- Work required: Leave out the pictures and repeat exactly the lines between the one containing "Reconstruct this image" and the one containing "col=scene.collection", inclusive.

- Exercise input:

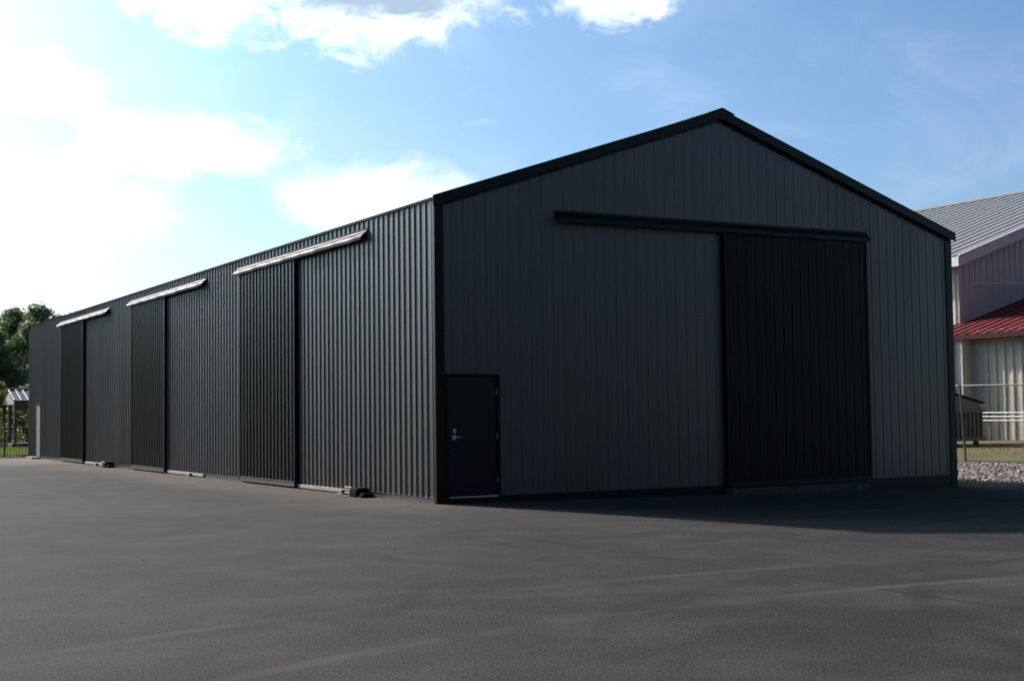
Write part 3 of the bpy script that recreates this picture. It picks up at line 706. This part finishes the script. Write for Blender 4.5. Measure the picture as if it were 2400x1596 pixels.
---
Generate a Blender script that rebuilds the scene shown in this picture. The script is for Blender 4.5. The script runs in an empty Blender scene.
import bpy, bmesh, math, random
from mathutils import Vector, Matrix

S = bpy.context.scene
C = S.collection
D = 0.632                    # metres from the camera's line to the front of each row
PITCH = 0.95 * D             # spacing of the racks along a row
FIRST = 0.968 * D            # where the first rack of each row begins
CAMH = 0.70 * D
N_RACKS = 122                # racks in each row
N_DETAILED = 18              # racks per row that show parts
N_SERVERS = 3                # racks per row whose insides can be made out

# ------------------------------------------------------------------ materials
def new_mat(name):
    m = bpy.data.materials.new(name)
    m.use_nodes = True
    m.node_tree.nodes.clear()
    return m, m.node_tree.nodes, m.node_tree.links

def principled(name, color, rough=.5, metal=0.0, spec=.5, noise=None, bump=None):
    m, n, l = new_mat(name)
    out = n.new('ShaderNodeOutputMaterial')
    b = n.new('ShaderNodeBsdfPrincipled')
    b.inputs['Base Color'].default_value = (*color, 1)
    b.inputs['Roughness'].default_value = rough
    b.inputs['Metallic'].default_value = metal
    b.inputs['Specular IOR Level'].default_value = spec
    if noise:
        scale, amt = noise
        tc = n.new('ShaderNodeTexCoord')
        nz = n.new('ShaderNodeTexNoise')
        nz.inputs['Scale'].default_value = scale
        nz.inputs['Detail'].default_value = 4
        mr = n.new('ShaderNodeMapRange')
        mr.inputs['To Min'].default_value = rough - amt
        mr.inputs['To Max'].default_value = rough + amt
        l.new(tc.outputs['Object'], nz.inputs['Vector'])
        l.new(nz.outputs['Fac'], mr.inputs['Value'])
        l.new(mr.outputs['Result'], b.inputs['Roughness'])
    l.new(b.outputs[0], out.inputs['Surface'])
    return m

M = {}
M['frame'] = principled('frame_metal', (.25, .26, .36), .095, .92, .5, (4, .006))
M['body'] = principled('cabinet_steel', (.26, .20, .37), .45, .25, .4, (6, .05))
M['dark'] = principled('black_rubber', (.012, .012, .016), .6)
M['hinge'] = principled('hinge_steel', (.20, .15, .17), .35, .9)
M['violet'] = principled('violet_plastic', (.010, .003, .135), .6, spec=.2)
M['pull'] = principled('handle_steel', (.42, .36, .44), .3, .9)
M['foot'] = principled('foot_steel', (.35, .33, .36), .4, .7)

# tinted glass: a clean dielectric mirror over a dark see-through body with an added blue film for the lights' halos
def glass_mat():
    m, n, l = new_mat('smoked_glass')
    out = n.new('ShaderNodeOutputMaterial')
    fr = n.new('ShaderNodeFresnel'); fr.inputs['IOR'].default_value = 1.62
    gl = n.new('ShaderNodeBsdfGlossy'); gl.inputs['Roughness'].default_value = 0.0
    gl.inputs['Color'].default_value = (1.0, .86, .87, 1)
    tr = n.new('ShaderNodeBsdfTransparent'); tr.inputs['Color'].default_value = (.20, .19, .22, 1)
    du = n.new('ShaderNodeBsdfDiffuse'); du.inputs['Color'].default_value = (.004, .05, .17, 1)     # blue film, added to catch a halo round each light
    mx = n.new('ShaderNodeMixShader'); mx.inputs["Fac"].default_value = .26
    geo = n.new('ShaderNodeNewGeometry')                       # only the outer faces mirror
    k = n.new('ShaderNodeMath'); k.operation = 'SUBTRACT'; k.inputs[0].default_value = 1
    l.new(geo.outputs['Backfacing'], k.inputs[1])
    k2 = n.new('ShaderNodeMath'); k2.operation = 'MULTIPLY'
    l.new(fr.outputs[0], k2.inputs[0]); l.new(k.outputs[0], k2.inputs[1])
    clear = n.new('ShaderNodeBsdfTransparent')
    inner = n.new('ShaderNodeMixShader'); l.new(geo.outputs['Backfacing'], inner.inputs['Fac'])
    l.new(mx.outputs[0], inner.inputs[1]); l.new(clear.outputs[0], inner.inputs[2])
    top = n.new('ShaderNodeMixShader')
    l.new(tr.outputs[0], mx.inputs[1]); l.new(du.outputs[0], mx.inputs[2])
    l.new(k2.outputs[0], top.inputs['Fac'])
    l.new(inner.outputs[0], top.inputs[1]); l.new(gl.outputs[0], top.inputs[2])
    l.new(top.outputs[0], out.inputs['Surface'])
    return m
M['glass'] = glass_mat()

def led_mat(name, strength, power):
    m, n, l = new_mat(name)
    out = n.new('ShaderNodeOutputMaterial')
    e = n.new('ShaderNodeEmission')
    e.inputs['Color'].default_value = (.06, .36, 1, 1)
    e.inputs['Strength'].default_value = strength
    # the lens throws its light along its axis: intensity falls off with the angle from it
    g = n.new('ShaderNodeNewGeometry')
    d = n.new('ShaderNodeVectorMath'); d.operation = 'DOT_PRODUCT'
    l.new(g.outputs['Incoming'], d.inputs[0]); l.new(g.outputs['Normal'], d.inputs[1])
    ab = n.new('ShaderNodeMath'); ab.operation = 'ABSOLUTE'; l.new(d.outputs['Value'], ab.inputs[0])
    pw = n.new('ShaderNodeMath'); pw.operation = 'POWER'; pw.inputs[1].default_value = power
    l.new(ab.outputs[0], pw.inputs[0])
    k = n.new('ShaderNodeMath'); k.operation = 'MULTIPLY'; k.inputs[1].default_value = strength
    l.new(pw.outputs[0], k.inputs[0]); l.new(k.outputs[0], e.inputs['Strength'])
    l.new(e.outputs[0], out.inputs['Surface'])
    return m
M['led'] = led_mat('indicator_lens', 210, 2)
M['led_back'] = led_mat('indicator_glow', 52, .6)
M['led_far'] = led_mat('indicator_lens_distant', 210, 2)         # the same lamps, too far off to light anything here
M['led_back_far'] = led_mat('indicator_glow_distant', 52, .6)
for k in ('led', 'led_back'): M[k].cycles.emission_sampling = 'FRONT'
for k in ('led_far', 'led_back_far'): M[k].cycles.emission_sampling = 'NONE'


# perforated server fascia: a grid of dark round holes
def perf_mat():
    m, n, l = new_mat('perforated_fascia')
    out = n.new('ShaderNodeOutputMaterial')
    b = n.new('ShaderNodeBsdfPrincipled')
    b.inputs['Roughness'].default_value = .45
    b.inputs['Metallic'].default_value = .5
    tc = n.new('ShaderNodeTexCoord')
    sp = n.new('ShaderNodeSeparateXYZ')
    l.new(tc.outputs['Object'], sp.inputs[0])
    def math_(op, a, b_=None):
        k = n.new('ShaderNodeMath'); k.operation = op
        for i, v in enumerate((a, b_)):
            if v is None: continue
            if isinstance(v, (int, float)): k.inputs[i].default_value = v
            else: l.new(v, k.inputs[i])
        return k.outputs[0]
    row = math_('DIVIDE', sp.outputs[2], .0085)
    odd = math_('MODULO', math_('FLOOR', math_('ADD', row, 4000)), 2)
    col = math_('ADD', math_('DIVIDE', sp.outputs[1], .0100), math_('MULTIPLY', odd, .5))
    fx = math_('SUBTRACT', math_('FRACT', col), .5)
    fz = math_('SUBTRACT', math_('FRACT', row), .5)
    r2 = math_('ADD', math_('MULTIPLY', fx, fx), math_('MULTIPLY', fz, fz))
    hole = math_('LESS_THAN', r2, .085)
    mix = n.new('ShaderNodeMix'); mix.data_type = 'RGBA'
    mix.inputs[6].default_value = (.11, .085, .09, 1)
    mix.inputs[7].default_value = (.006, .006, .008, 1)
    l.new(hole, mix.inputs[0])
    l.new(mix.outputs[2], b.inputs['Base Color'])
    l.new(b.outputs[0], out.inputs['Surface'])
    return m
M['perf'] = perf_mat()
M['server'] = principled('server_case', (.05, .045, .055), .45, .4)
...
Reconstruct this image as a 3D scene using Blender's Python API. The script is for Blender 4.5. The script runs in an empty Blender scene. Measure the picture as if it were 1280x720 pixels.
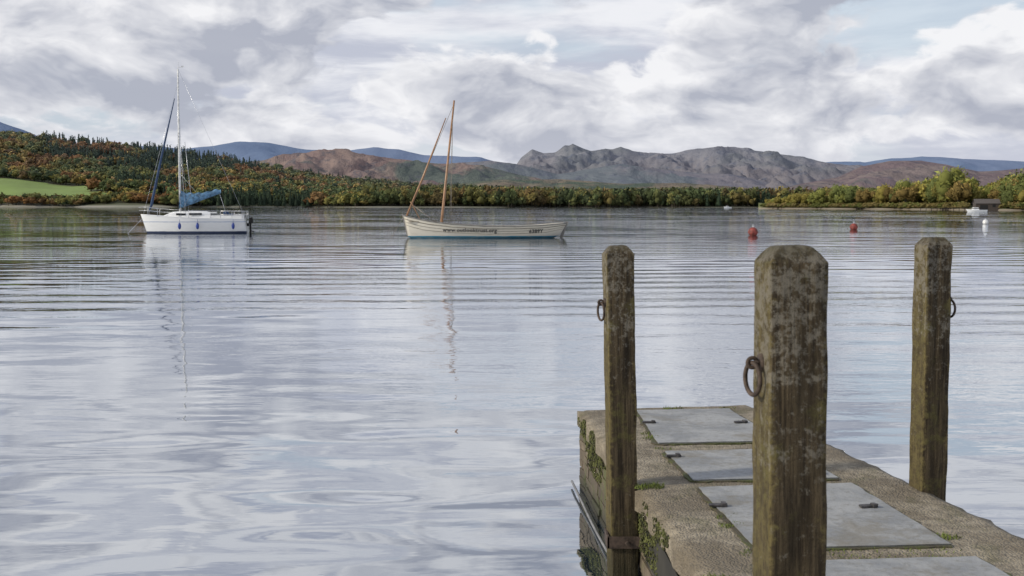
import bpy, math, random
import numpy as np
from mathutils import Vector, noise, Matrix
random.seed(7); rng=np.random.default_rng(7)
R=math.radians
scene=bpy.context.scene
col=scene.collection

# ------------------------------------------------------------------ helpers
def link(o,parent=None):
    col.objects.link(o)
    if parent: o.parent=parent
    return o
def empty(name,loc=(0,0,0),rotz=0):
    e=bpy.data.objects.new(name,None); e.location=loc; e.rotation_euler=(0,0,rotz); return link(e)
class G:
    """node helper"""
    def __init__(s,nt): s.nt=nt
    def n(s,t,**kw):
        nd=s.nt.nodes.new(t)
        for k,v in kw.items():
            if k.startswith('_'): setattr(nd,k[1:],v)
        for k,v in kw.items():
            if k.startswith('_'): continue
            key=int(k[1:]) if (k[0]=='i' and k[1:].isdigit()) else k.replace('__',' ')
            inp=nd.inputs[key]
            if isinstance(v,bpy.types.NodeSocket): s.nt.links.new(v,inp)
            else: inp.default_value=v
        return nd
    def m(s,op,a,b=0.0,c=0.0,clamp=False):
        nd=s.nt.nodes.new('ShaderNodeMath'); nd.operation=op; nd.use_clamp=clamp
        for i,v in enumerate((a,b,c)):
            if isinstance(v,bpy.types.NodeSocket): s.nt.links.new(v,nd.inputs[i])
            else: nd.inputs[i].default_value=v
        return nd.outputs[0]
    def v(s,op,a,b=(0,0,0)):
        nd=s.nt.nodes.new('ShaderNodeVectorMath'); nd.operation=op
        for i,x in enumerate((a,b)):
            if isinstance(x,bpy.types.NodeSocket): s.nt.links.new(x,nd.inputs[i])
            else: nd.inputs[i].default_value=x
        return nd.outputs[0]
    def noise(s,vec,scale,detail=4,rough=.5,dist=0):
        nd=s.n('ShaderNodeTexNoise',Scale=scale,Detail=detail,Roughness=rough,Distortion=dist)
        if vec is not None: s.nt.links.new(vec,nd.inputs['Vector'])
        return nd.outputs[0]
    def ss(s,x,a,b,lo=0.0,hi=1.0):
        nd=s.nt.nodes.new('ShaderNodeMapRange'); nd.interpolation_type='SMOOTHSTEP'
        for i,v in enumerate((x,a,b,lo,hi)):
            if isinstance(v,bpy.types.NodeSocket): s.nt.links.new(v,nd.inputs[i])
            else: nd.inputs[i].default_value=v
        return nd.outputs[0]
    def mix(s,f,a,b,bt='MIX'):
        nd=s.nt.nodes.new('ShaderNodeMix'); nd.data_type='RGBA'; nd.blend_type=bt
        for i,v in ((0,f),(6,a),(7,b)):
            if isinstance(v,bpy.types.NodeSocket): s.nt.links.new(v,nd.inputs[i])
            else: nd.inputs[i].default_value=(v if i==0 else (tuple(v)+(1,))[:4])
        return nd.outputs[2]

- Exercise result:
Reconstruct this image as a 3D scene using Blender's Python API. The script is for Blender 4.5. The script runs in an empty Blender scene. Measure the picture as if it were 1280x720 pixels.
import bpy, math, random
import numpy as np
from mathutils import Vector, noise, Matrix
random.seed(7); rng=np.random.default_rng(7)
R=math.radians
scene=bpy.context.scene
col=scene.collection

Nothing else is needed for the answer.